Und nicht ins transformierte Deutschland ohne Industrie, aber mit Bürgergeld für alle.

So unterschiedlich fielen die Wahlen in Ost- und Westdeutschland gar nicht aus. Da wie dort existieren nur noch kleine grüne Festungen in einem hie blauen und da schwarzen Umfeld. Rote SPD-Flecken tauchen noch seltener auf, was nicht ganz überraschend kommt, jedenfalls für alle außerhalb des Willy-Brandt-Hauses, wenn sich eine Partei drei Tage vor einer Wahl ausdrücklich eine neue Wählerschaft wünscht. Da macht die alte gern schon mal Platz.

Hier wie dort dürfte es 2025 wahrscheinlich zu einer Massenverweigerung kommen, sollte der Rundfunkbeitrag tatsächlich steigen. Zumindest den Aufschlag zahlen dann voraussichtlich Millionen nicht. Mittlerweile befinden sich die progressiven Belehrbären auch im Westen in der Defensive. Im Osten fing dieser Prozess nur etwas früher an. Aber der Westen holt in großen Schritten auf.

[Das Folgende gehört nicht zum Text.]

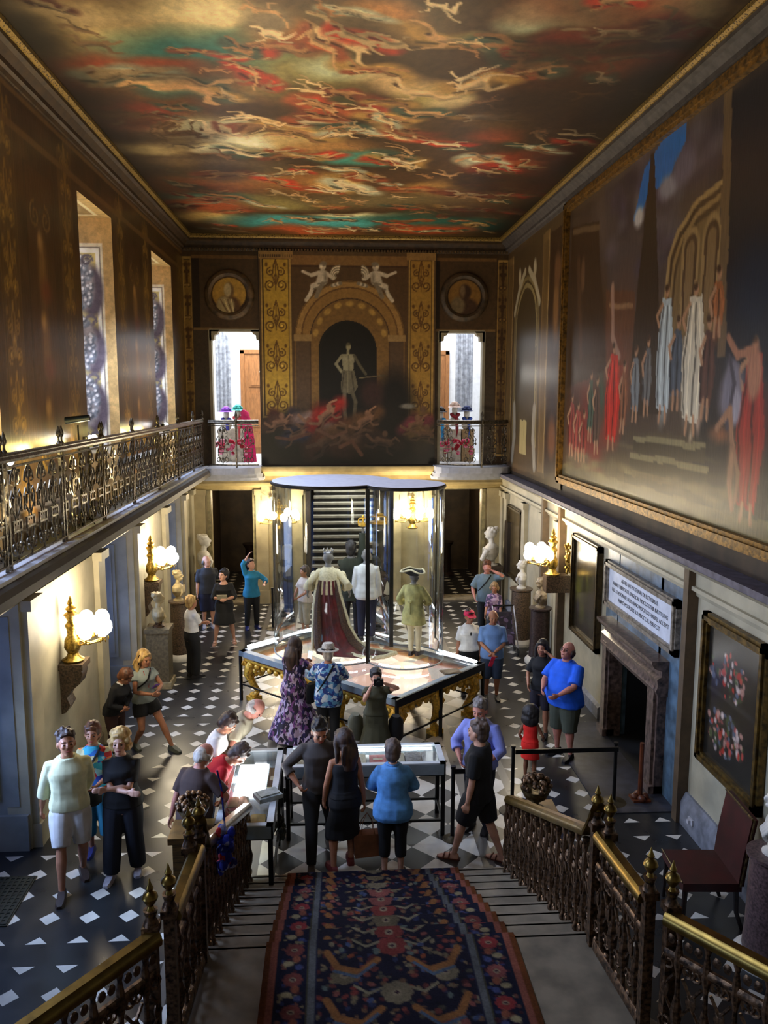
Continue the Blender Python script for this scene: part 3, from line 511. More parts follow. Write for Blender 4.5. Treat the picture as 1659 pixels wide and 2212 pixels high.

In den bedrängten Zentralen der Moralelite zeigt sich inzwischen so etwas wie Defätismus. Nicht, dass dort nun plötzlich so etwas wie Selbstkritik ausbrechen würde. So weit kommt’s noch. Aber anders als 2017 und 2019 fordert dort niemand mehr die Bombardierung Sachsens oder wenigstens den Ausschluss des Landes aus der Bundesrepublik. Wenn sich noch nicht mal irgendein Staatssatiriker dazu aufraffen kann, dann liegt der Kampf der Westprogressiven um minds & heartsder Ostdeutschen wirklich in den letzten Zügen. Süddeutsche und Spiegel stellen stattdessen für die ganze Republik fest, dass Wähler, insbesondere die jungen, in einem Zustand der Quasibewusstlosigkeit handeln.

Jürgen Trittin findet in der Sendung „Caren Miosga“, Leute wie er hätten es wie schon manch andere Visionäre mit dem falschen Volk zu tun: „Wir haben die Veränderungsbereitschaft überschätzt“.

Ansonsten ergibt die Aufarbeitung: Der Schlamassel liegt ganz klar an TikTok.

Und an X, vormals Twitter.

An der Einsamkeit von Jugendlichen.

Außerdem daran, dass zu wenige gepierct-blauhaarige junge Menschen aus den letzten Grünenfestungen nach Höckistan ziehen, um dort das Ruder bei der Landtagswahl herumzuwuchten. Immerhin bieten jetzt mehrere Thüringer Hochschulen allen Studenten Prämien an, wenn sie sich noch so schnell ummelden, dass es für eine Stimmabgabe reicht.

Den Vorschlag, den Osten endlich durch progressive Siedlungspolitik aufzubrechen, unterbreitete der Zeit-Mitarbeiter Christian Bangel schon 2019, allerdings ohne großen Nachhall bei den Angesprochenen. Bei Anton Kuh heißt es zwar leicht abgewandelt: Nichtsnutze werden überall gebraucht. Im Zweifelsfall bleibt aber gerade diese Sorte lieber im angestammten Revier. Aber vielleicht rückt das letzte Aufgebot auch wirklich erst bei höchster Not an, also jetzt. Ansonsten macht man einander auf der Zinne des belagerten Elfenbeinturms mit einem Ordensregen Mut, eine Erscheinung, die zu allen Zeiten dann eintritt, wenn es an der Gesamtfront schlecht läuft. Ricarda Lang räumte am Tag der Europawahl beim „Politik Award“ den Preis als „Aufsteigerin des Jahres“ ab, die Süddeutsche den „Stern-Preis“ für ihre Aiwanger-Unterstützungsartikel, Blinddarm-Bosetti den Literaturpreis von Schifferstadt. Und zwar, so die Begründung der Jury, weil sie mit Nazijargon „scharfem Verstand und klugen und witzigen Betrachtungen zum politischen und gesellschaftlichen Geschehen gekonnt Populismus, Hass und Dummheit mit Witz und Ironie entgegentritt“.

Dieses Milieu lehnen viele in Ost und West inzwischen nicht nur einfach ab. Sie möchten es scheitern und fallen sehen. ‚Macht kaputt, was das Land kaputtmacht‘ – das wäre nicht das schlechteste Motto für die nächsten zwölf bis fünfzehn Monate.